Packed was right - five and a half thousand fans were there on the night of 10 December 1992 to hear Shirley Bassey in concert.
The finale was not what she expected. She got the deafening standing ovation she deserved. But as Michael stepped onstage behind her, the international singing star was puzzled by the sudden increase even in that decibel count.
The she saw Michael. Her first instinct was to back off. The audience willed her back to Michael. With all the drama we expect of her, she succumbed. The vast audience was in raptures.
And so was Shirley when, safely back at the Teddington Studios, in front of a somewhat smaller, though no less vociferous, audience, she got her first surprise. We had flown in her sister, Grace, who went to live in America forty-five years ago, for a tear-stained reunion. And that was only the start.

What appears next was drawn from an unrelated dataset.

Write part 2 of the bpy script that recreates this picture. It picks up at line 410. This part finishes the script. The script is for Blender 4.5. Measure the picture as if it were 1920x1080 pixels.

She told us how Shirley's first audiences were the neighbours back in Tiger Bay. If Shirley was mopping the doorstep or beating the carpets, they would yell, 'Come on Shirley, give us a song.' She never needed asking twice.
Hard to believe, looking at the glamorous woman in the guest-of-honour seat, she was celebrating forty years at the top.
As Elizabeth Taylor wrote, asking Michael to read her letter, Shirley is 'undeniably one of the greatest singers of our time'.
Not bad for the youngest of seven children of a Nigerian seaman and a Yorkshire mother who divorced when Shirley was only two. Her life had not been without tragedy, especially the deaths of her first husband and her daughter. Little wonder the roller-coaster drama of her life comes through in her passionate delivery of her songs.